PROBLEM TO WORK ON: Find every line with the word "empty". Copy those lines.

TASK DATA:
* * *
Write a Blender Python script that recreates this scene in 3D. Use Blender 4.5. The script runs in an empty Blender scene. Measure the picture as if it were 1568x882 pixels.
* * *
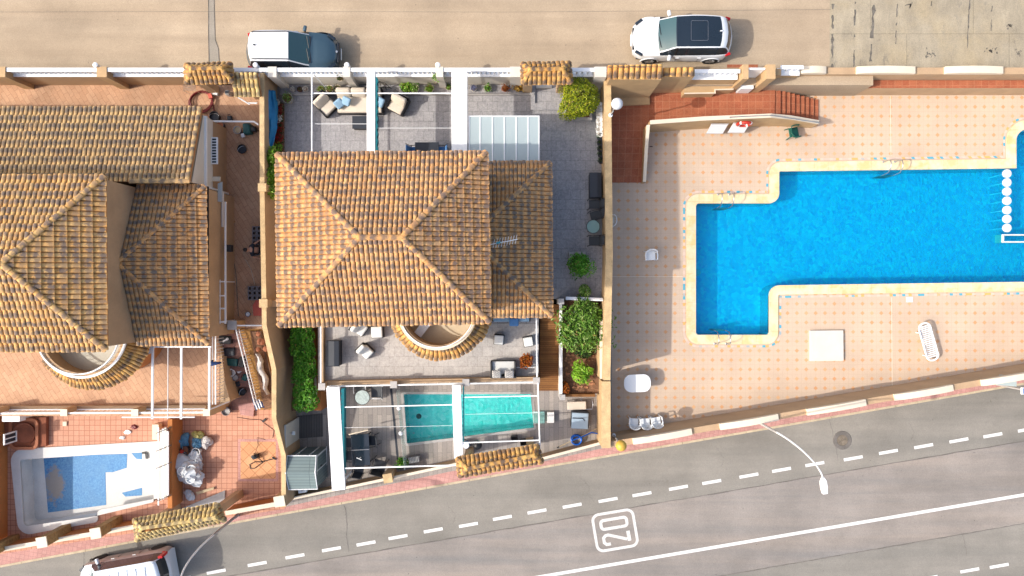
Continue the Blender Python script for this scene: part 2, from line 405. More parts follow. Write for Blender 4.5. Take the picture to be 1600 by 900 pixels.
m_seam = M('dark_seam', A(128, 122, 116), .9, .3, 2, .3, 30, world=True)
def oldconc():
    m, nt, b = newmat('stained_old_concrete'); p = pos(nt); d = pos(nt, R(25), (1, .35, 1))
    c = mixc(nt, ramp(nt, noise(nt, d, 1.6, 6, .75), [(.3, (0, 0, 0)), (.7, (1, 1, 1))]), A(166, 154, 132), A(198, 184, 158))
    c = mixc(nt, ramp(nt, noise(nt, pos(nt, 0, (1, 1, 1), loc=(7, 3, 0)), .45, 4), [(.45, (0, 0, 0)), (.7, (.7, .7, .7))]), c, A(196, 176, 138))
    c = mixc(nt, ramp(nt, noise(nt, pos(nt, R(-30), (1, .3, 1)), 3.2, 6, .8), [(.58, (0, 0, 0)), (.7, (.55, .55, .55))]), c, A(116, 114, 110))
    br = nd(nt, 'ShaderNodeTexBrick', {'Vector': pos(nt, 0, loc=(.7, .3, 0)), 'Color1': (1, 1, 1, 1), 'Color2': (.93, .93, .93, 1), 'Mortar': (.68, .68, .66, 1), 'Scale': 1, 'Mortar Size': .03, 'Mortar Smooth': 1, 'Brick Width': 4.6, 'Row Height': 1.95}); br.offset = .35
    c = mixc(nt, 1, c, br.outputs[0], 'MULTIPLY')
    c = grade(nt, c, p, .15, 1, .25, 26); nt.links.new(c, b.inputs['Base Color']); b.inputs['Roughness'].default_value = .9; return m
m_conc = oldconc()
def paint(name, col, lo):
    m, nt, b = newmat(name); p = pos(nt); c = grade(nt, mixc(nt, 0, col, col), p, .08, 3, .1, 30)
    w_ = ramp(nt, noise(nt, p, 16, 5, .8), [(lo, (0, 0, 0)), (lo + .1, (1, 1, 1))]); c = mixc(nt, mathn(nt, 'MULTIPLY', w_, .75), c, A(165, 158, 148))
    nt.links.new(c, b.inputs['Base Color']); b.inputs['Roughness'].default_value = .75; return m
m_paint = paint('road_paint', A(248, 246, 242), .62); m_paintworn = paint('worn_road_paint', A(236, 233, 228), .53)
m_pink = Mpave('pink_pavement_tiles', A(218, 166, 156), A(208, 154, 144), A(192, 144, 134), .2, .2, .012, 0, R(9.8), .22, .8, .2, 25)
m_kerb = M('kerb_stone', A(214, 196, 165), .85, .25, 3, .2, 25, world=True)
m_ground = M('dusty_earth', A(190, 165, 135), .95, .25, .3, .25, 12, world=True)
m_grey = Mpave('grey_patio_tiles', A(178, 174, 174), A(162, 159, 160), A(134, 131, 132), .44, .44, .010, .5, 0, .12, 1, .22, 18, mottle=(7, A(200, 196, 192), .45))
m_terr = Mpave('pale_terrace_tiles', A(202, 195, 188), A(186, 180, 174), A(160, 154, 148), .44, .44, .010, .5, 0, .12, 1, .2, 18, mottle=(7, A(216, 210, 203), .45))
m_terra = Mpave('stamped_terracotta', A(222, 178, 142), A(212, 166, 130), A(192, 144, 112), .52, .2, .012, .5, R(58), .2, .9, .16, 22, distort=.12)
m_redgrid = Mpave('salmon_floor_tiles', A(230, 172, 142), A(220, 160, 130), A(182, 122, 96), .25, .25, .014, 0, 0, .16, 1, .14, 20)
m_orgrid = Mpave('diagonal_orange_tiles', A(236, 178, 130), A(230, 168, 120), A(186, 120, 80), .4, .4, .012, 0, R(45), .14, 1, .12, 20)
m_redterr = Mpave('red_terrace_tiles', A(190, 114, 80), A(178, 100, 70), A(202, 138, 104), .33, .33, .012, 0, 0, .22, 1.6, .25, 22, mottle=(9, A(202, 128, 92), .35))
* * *
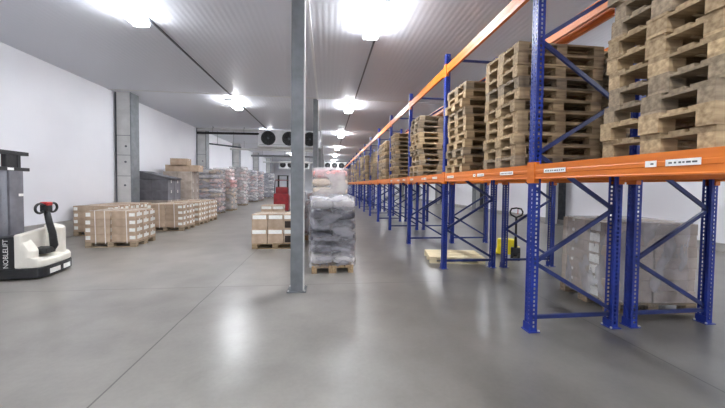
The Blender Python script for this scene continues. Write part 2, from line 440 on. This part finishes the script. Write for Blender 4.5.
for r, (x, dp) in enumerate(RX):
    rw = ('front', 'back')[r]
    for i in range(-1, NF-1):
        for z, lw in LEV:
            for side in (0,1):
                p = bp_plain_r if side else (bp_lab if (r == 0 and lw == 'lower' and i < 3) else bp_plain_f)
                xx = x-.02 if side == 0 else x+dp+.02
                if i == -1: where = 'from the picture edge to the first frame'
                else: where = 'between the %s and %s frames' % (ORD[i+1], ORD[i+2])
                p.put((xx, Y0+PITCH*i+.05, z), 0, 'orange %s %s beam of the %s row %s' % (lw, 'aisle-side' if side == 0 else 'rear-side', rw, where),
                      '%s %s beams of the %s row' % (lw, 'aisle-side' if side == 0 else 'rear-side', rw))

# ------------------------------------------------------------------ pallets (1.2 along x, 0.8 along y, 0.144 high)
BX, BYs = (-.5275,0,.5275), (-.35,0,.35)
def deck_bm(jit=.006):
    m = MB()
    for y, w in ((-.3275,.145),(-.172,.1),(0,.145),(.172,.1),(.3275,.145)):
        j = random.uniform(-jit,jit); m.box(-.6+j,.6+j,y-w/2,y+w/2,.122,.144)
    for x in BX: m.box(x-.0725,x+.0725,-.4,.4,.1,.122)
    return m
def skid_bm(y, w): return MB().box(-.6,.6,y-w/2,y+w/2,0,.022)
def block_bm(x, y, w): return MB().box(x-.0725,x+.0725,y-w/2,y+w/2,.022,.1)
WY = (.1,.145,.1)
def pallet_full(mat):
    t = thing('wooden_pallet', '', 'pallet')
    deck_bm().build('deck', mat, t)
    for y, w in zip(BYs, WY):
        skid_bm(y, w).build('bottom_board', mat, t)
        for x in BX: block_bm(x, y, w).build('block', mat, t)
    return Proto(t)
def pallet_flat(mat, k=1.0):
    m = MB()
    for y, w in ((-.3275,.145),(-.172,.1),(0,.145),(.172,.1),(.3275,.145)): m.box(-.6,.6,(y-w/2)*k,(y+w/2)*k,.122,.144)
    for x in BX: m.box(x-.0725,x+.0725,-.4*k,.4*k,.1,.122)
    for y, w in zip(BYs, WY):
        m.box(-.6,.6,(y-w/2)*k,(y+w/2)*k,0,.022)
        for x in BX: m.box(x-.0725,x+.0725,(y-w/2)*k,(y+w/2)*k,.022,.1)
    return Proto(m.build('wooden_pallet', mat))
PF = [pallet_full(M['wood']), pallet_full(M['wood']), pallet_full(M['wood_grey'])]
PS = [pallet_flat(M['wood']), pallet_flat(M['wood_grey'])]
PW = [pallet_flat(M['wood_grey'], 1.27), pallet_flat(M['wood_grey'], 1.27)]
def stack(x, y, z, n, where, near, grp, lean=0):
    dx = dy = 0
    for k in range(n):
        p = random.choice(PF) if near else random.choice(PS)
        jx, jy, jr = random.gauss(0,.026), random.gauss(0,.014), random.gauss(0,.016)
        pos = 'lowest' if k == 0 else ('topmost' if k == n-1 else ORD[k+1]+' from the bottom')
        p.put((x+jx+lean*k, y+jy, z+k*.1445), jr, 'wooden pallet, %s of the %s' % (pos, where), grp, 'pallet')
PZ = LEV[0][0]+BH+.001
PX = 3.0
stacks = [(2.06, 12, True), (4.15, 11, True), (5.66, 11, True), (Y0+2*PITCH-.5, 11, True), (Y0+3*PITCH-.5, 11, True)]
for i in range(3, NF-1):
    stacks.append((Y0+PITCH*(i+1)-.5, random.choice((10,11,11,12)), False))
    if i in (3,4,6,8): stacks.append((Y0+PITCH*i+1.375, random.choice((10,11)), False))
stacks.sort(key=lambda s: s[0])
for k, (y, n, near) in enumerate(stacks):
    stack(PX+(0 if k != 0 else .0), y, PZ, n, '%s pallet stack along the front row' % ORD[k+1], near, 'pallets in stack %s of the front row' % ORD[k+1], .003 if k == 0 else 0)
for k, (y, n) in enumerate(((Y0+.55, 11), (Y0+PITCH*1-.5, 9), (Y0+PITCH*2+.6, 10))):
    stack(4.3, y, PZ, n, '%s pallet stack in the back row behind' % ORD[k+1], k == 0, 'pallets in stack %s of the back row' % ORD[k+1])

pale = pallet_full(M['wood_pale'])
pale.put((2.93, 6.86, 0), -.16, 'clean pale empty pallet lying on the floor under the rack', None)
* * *
COMPLETE OUTPUT:
Write a Blender Python script that recreates this scene in 3D. Use Blender 4.5. The script runs in an empty Blender scene. Measure the picture as if it were 1568x882 pixels.
pale.put((2.93, 6.86, 0), -.16, 'clean pale empty pallet lying on the floor under the rack', None)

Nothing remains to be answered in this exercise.